Monday, October 29, 2012

From a rabbi to Robert Kubicka: A hitchhiker’s guide to the galaxy (well, Spain, France, Switzerland and Poland) Part Two: Biarritz to somewhere in southern France


I waited just twenty minutes for my next driver but this time he took me just a couple of kilometres up the road. He dropped me at a toll station, which I figured could be a good place to hitch from due to the slow moving traffic I was trying to hail down. Five hours later I began to review this belief. I spoke to several drivers but all seemed to be heading back towards Spain and not Bordeaux, my next destination.

I trudged back to the town centre of Biarritz and bought a train ticket to the aforementioned French city, sleeping all the way.

Once in Bordeaux I managed to access free wifi at the train station and checked out what hitchwiki had to say regarding a good location to hitch from. I made my way there and got picked up by a guy en route. He dropped me outside an amazing bakery.

There I had mixed fortunes.

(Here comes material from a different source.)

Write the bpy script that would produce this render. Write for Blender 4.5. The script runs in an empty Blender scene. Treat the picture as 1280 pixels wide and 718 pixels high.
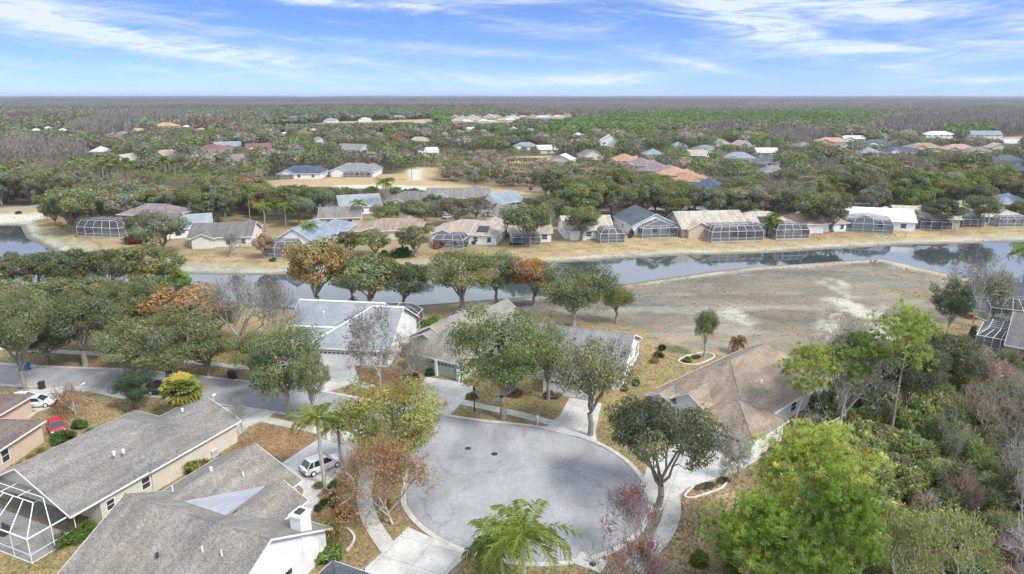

Great food but I waited two hours in drizzling rain. To add to my chagrin, plenty of people pulled over, only to dash both into the bakery and my hopes too.

When I was eventually picked up I was taken 15kms into the direction of Lyon, the destination that at this stage I hoped to reach by sundown (excuse the cowboy terminology). Sadly, I was, naively on my part, dumped on the hard shoulder of the highway. Just seconds later it began to rain… incessantly.

Luckily the downpour lasted less than ten minutes and I managed to find a toll station once more. I never thought the sight of these road payment stations would be so welcome.

I waited less than five minutes for my next lift. An eccentric lady in her early 60s, who had half of Kew Gardens in the back of her car, managed to make enough room for me to squeeze in beside her (steady).

What was pleasantly surprising was her standard of English - extremely high. And she took me almost 60 kms to the next set of toll booths so I was starting to make some headwind with just over 48 hours until kick off in Warsaw.

Sunday, October 28, 2012

From a rabbi to Robert Kubicka: A hitchhiker’s guide to the galaxy (well, Spain, France, Switzerland and Poland) Part One: Santander to Biarritz


As first experiences go, there was no lack of effort as I attempted to hitch from Santander to Warsaw in three days.

As I left home on Saturday afternoon with my board with the words ‘Bilbao/San Sebastian’ blatantly inscribed on it, little did I know what was in store for me.

Using the website hitchwiki.com, which has plenty of useful suggestions, I headed for a gas station on the way out of my current hometown, Santander, in the direction of the Basque country.

How could I best describe the feeling after the three hours that followed? Forlorn. Dejected. You get the gist of it. I didn’t move one centimetre. In fact, there were ants that had made more progress than I had. And it wasn’t for the lack of trying. I made all sorts of comical gestures as the traffic raced by - imitating flashing lights, pulling faces and a variety of other childish manoeuvres.

After three hours of no success I made my way to the bus station, with a sense of failure, to get a bus to the border, and then try and hitch from there.

I got to the border town of Irun at around midnight and was picked up within an hour for my first official hitchhiking experience. A young lad, about 22, was my driver and, though I speak no French, it soon became apparent he wanted me to drive. Why? I have no idea but maybe you can work it out. I said I didn’t have my license with me and therefore it may be a bit risky to do so. He kept saying ‘Policia’ to me but I have no idea what he meant by that. Was he suspecting me for being a police officer? Did he want me to drive so he couldn’t get caught for something? Or did he somehow know that ‘Message in a bottle’ was number one on the day I was born?

Whatever it was, I was gripped to my seat throughout the 20km journey he took me on to Biarritz due to the scary nature of his driving.

Anyway, we got there in one piece and he dropped me off at the train station and I went in search of my next driver.